### Exercise prompt
Reproduce each line that includes the word "pixels".
───
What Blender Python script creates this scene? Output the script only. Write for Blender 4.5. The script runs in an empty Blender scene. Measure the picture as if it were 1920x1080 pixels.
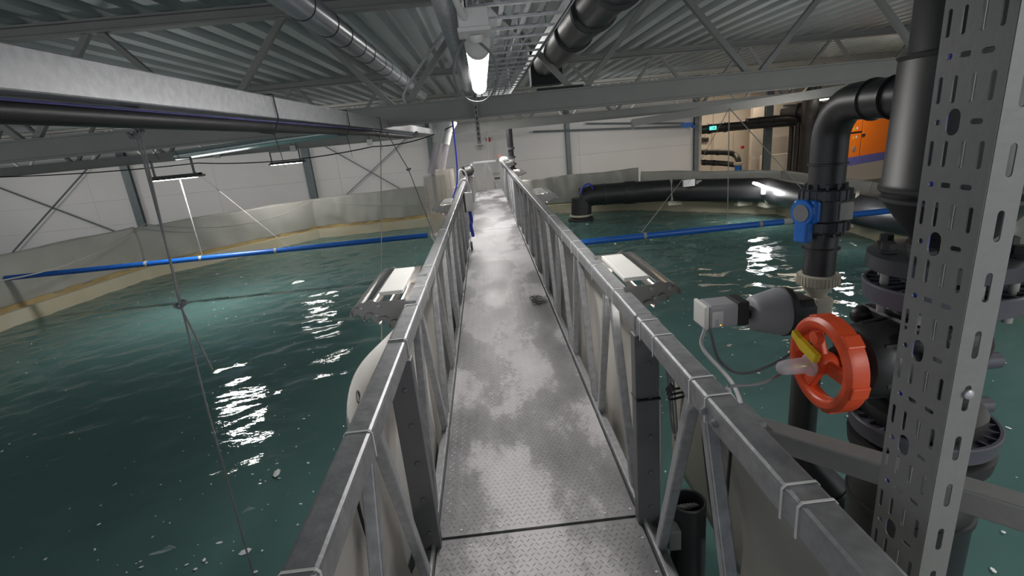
import bpy, bmesh, math, random
import numpy as np
from mathutils import Vector, Matrix
random.seed(7)
S = bpy.context.scene
COL = S.collection
# ------------------------------------------------------------------ camera
cd = bpy.data.cameras.new('camera'); cam = bpy.data.objects.new('camera', cd); COL.objects.link(cam)
p, r, y = .2919, .096, .0302
fwd = Vector((math.sin(y)*math.cos(p), math.cos(y)*math.cos(p), -math.sin(p)))
rt = Vector((math.cos(y), -math.sin(y), 0)); dn = fwd.cross(rt)
r2 = rt*math.cos(r) + dn*math.sin(r); d2 = -rt*math.sin(r) + dn*math.cos(r)
cam.matrix_world = Matrix.Translation((.0149, 0, 1.9128)) @ Matrix((r2, -d2, -fwd)).transposed().to_4x4()
cd.sensor_width = 36; cd.lens = 941.7/1920*36; cd.clip_start = .05; cd.clip_end = 200
S.camera = cam
# ------------------------------------------------------------------ world, colour, large lights
W = bpy.data.worlds.new('world'); S.world = W; W.use_nodes = True
W.node_tree.nodes['Background'].inputs[0].default_value = (.75, .8, .85, 1)
W.node_tree.nodes['Background'].inputs[1].default_value = .85
S.view_settings.view_transform = 'Standard'; S.view_settings.look = 'None'
S.view_settings.exposure = 0.0; S.view_settings.gamma = 1; S.view_settings.use_curve_mapping = False
S.cycles.max_bounces = 7; S.cycles.sample_clamp_indirect = 4; S.cycles.sample_clamp_direct = 0
S.cycles.use_denoising = True

def area(name, loc, size, power, col=(1, .97, .93), rot=(0, 0, 0)):
    l = bpy.data.lights.new(name, 'AREA'); l.shape = 'RECTANGLE'; l.size, l.size_y = size
    l.energy = power; l.color = col
    o = bpy.data.objects.new(name, l); COL.objects.link(o); o.location = loc; o.rotation_euler = rot
    return o
# strip lamps under the roof (the near one is modelled below) and added fill lights
area('strip_and_fill_light', (.04, 3.4, 2.25), (.1, 1.7), 30)
area('strip_and_fill_light', (.04, 9.0, 3.3), (.15, 1.5), 60)  # fill light added above the walkway, no fixture hangs here
area('strip_and_fill_light', (-.03, 11.65, 2.44), (.1, 1.5), 75)
area('strip_and_fill_light', (.04, 18.0, 2.6), (.1, 1.5), 95)  # added fill without a fixture, brightens far deck and walls
area('strip_and_fill_light', (2.7, -2.2, 2.7), (.2, 2.5), 105)
area('strip_and_fill_light', (5.5, 2.0, 2.9), (.3, 3), 95)  # unseen fill light added to brighten the right water
area('strip_and_fill_light', (-8.5, -1.5, 3.2), (.3, 3), 50)  # unseen fill added at left for more general light
for x in (-20, -13, -6, 5):
    area('strip_and_fill_light', (x, 18.3, 2.05), (3, .3), 62, rot=(1.35, 0, 0))  # fill row added to brighten the back wall, no lamps there
for x in (-6, 6):
    area('strip_and_fill_light', (x, 10.5, 1.6), (2.5, .3), 16, rot=(math.pi, 0, 0))  # upward fill added to lighten roof sheets and beams
area('strip_and_fill_light', (13, 19, 2.9), (3, .3), 110, (1, .85, .68))
area('strip_and_fill_light', (13, 27.5, 3.2), (5, .4), 130, (1, .8, .6))
area('strip_and_fill_light', (20, 23, 3.0), (3, .4), 120, (1, .84, .66))
area('strip_and_fill_light', (11.5, 14.5, 3.2), (2, .3), 120, (1, .88, .75), rot=(.6, 0, 0))  # fill light added to brighten the orange cabinet

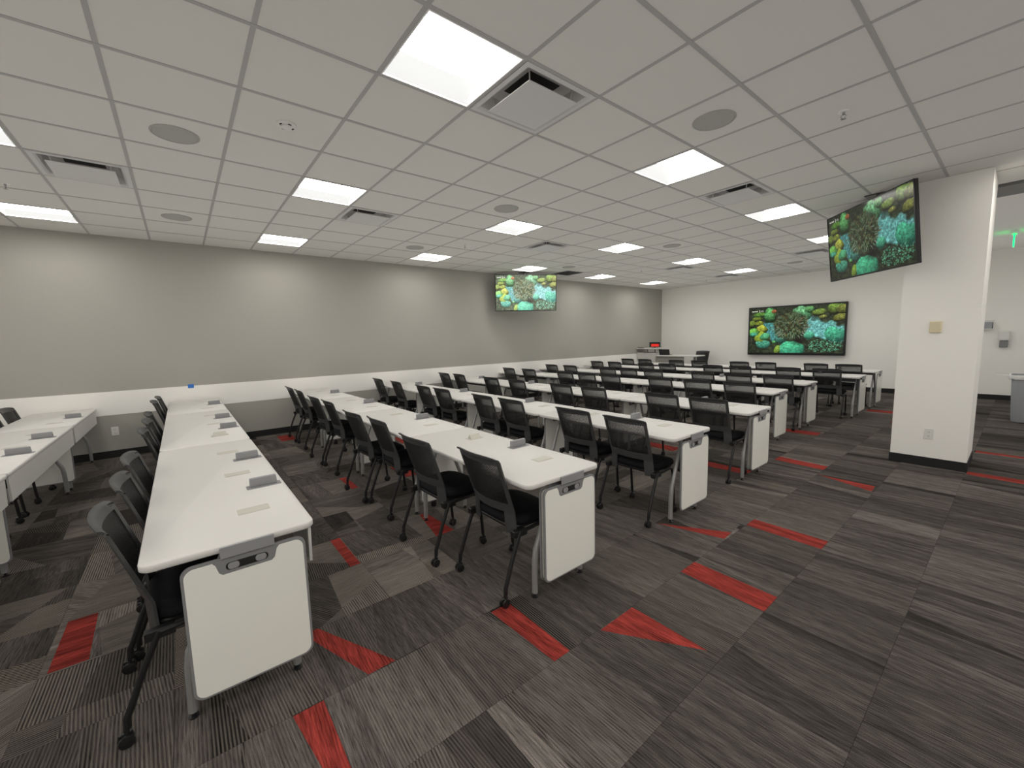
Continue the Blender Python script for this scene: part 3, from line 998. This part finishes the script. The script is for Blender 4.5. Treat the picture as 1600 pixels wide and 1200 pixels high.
# ------------------------------------------------------------------ the reef picture shown on the screens
def reef(W=208, H=117):
    R = np.random.RandomState(11)
    X, Y = np.meshgrid((np.arange(W) + .5) / W, (np.arange(H) + .5) / H)     # Y down
    AS = 16 / 9
    img = np.zeros((H, W, 3)); img[:] = (.018, .022, .02)
    def noise(sc, seed):
        rs = np.random.RandomState(seed)
        gw, gh = int(sc * AS) + 3, int(sc) + 3
        g = rs.rand(gh, gw)
        fx, fy = X * sc * AS, Y * sc
        ix, iy = fx.astype(int), fy.astype(int)
        tx, ty = fx - ix, fy - iy
        tx, ty = tx * tx * (3 - 2 * tx), ty * ty * (3 - 2 * ty)
        return (g[iy, ix] * (1 - tx) + g[iy, ix + 1] * tx) * (1 - ty) + (g[iy + 1, ix] * (1 - tx) + g[iy + 1, ix + 1] * tx) * ty
    nA, nB, nC = noise(9, 1), noise(26, 2), noise(55, 3)
    img += (nB[..., None] * .05 + nC[..., None] * .03) * np.array((1.3, 1.7, .9))
    def blob(cx, cy, rx, ry, c0, c1, rot=0, wob=.42, seed=0, tex=.62, pw=1.0):
        dx, dy = (X - cx) * AS, (Y - cy)
        ca, sa = math.cos(rot), math.sin(rot)
        a, b = (dx * ca + dy * sa) / (rx * AS), (-dx * sa + dy * ca) / ry
        d = np.sqrt(a * a + b * b) + (noise(12, 50 + seed) - .5) * wob
        m = np.clip((1 - d) / .07, 0, 1)[..., None]
        lit = np.clip(.62 - .55 * (dy / ry) - .15 * (dx / (rx * AS)) - .45 * np.clip(d, 0, 1) ** 3, 0, 1)
        lit = lit * (1 - tex + tex * (noise(34, 80 + seed) * .9 + nC * .7))
        lit = np.clip(lit, 0, 1.2)[..., None] ** pw
        c = np.array(c0) * (1 - lit) + np.array(c1) * lit
        img[:] = img * (1 - m) + c * m
    TEAL0, TEAL1 = (.02, .16, .13), (.10, .80, .62)
    YEL0, YEL1 = (.06, .07, .005), (.55, .68, .03)
    GRN0, GRN1 = (.02, .07, .02), (.22, .72, .22)
    OLV0, OLV1 = (.03, .03, .008), (.40, .46, .10)
    # pale sand channel at the right
    m = np.clip((.20 - np.abs((Y - .50) - (X - .78) * .55 - (nA - .5) * .10)) / .05, 0, 1) * np.clip((X - .60) / .06, 0, 1) * np.clip((1.02 - X) / .05, 0, 1)
    sand = np.array((.22, .60, .62))[None, None] * (.55 + .8 * nB[..., None] * nC[..., None] + .25 * nC[..., None])
    img[:] = img * (1 - m[..., None]) + sand * m[..., None]
    m = np.clip((.09 - np.abs((X - .24) - (Y - .45) * .35)) / .03, 0, 1) * np.clip((Y - .30) / .05, 0, 1) * np.clip((.78 - Y) / .06, 0, 1)
    img[:] = img * (1 - m[..., None]) + (np.array((.12, .45, .48)) * (.4 + .8 * nC[..., None])) * m[..., None]
    # upper row of green and olive heads
    blob(.12, .14, .07, .06, GRN0, (.30, .60, .08), seed=1)
    blob(.09, .24, .06, .05, OLV0, (.36, .50, .06), seed=2)
    blob(.23, .16, .08, .18, GRN0, (.25, .70, .30), seed=3, tex=.8)
    blob(.28, .09, .03, .045, (.10, .03, .01), (.65, .30, .10), seed=4)
    blob(.57, .20, .10, .20, (.03, .10, .05), (.30, .72, .42), seed=5, tex=.85)
    blob(.66, .08, .05, .07, GRN0, (.28, .68, .30), seed=6)
    blob(.76, .15, .08, .08, OLV0, (.42, .62, .12), seed=7)
    blob(.80, .25, .045, .045, OLV0, (.50, .55, .15), seed=8)
    blob(.90, .10, .09, .11, OLV0, (.35, .55, .10), rot=-.4, seed=9)
    blob(.96, .28, .08, .085, OLV0, (.45, .50, .10), rot=-.3, seed=10)
    blob(.985, .12, .07, .09, OLV0, OLV1, seed=11)
    # left yellow and green boulders
    blob(.02, .35, .055, .085, OLV0, (.35, .50, .08), seed=12)
    blob(.115, .34, .05, .06, OLV0, YEL1, seed=13)
    blob(.15, .47, .065, .10, YEL0, (.68, .74, .02), seed=14, tex=.3)
    blob(.05, .55, .075, .10, GRN0, (.30, .72, .15), seed=15, tex=.35)
    blob(.045, .585, .05, .045, TEAL0, (.15, .75, .55), seed=16, tex=.5)
    blob(.155, .68, .085, .15, YEL0, (.52, .70, .03), seed=17, tex=.45)
    blob(.185, .65, .06, .085, GRN0, (.20, .80, .48), seed=18, tex=.7)
    blob(.17, .82, .09, .10, TEAL0, (.16, .62, .48), seed=19, tex=.9)
    blob(.30, .76, .035, .03, GRN0, (.25, .75, .30), seed=20)
    # right lower rubble
    blob(.92, .62, .11, .15, TEAL0, (.12, .70, .50), rot=.3, seed=21, tex=.8)
    blob(.66, .63, .06, .085, TEAL0, (.16, .72, .52), seed=22, tex=.5)
    blob(.37, .68, .07, .12, (.02, .08, .07), (.14, .45, .40), seed=23, tex=.95)
    blob(.48, .93, .15, .19, TEAL0, (.12, .78, .50), seed=24, tex=.55, wob=.12)
    blob(.325, .95, .04, .11, YEL0, (.45, .68, .10), rot=.25, seed=25, tex=.25)
    # dark central bush with bright finger tips
    d = np.sqrt(((X - .46) / .20) ** 2 + ((Y - .40) / .28) ** 2) + (nA - .5) * .3
    m = np.clip((1 - d) / .12, 0, 1)[..., None]
    bush = np.array((.03, .045, .025)) + (nB * nC)[..., None] * np.array((.26, .30, .14))
    img[:] = img * (1 - m * .92) + bush * m * .92
    for k in range(210):
        an, rad = R.rand() * 2 * PI, math.sqrt(R.rand())
        cx, cy = .46 + .185 * rad * math.cos(an), .42 + .26 * rad * math.sin(an)
        ex, ey = cx + .030 * rad * math.cos(an) + .006 * R.randn(), cy + .05 * rad * math.sin(an) + .01 * R.randn()
        L2 = (ex - cx) ** 2 + (ey - cy) ** 2 + 1e-9
        tt = np.clip(((X - cx) * (ex - cx) + (Y - cy) * (ey - cy)) / L2, 0, 1)
        dd = np.sqrt(((X - cx - tt * (ex - cx)) * AS) ** 2 + (Y - cy - tt * (ey - cy)) ** 2)
        mm = np.clip(1 - dd / .0085, 0, 1)[..., None]
        c = np.array((.30, .52, .34) if R.rand() < .55 else ((.52, .62, .55) if R.rand() < .6 else (.42, .20, .06))) * (.35 + .8 * cy)
        img[:] = img * (1 - mm) + c * mm
    m = np.clip(1 - np.sqrt(((X - .55) / .10) ** 2 + ((Y - .74) / .12) ** 2), 0, 1)[..., None] * .95
    img[:] = img * (1 - m) + np.array((.03, .015, .02)) * m
    # finger coral at the lower right
    for k in range(230):
        cx, cy = .82 + .17 * R.uniform(-1, 1), .84 + .14 * R.uniform(-1, 1)
        if (cx - .82) ** 2 / .03 + (cy - .84) ** 2 / .02 > 1: continue
        dd = np.sqrt(((X - cx) * AS) ** 2 + (Y - cy) ** 2 * 1.6)
        mm = np.clip(1.15 - dd / .013, 0, 1)[..., None]
        c = np.array((.20, .70, .48) if R.rand() < .7 else (.30, .80, .62)) * R.uniform(.4, 1.0)
        img[:] = img * (1 - mm) + c * mm
    # small white caption marks in the upper left corner
    for k in range(4):
        dd = np.sqrt(((X - .032 - k * .017) * AS) ** 2 + (Y - .065) ** 2)
        img[dd < .011] = (.8, .85, .85)
    img[(np.abs(X - .112) < .0035) & (np.abs(Y - .065) < .028)] = (.85, .9, .9)
    img[(np.abs(X - .142) < .018) & (np.abs(Y - .056) < .006)] = (.55, .6, .6)
    img[(np.abs(X - .142) < .018) & (np.abs(Y - .074) < .006)] = (.55, .6, .6)
    tex = (.55 + .9 * noise(48, 31))[..., None] * (.7 + .6 * noise(95, 32))[..., None]
    keep = (img.max(axis=2, keepdims=True) >= .78)
    img[:] = np.where(keep, img, img * (.45 + .55 * tex))
    return np.clip(img, 0, 1) ** 1.45 * np.array((1.05, 1.0, .88)) * .82 + .15 * (np.clip(img, 0, 1) ** 1.45).mean(axis=2, keepdims=True)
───
### The response
What Blender Python script creates this scene? Output the script only. Write for Blender 4.5. The script runs in an empty Blender scene. Measure the picture as if it were 1920x1080 pixels.
Continue the Blender Python script for this scene: part 3, from line 998. This part finishes the script. The script is for Blender 4.5. Treat the picture as 1600 pixels wide and 1200 pixels high.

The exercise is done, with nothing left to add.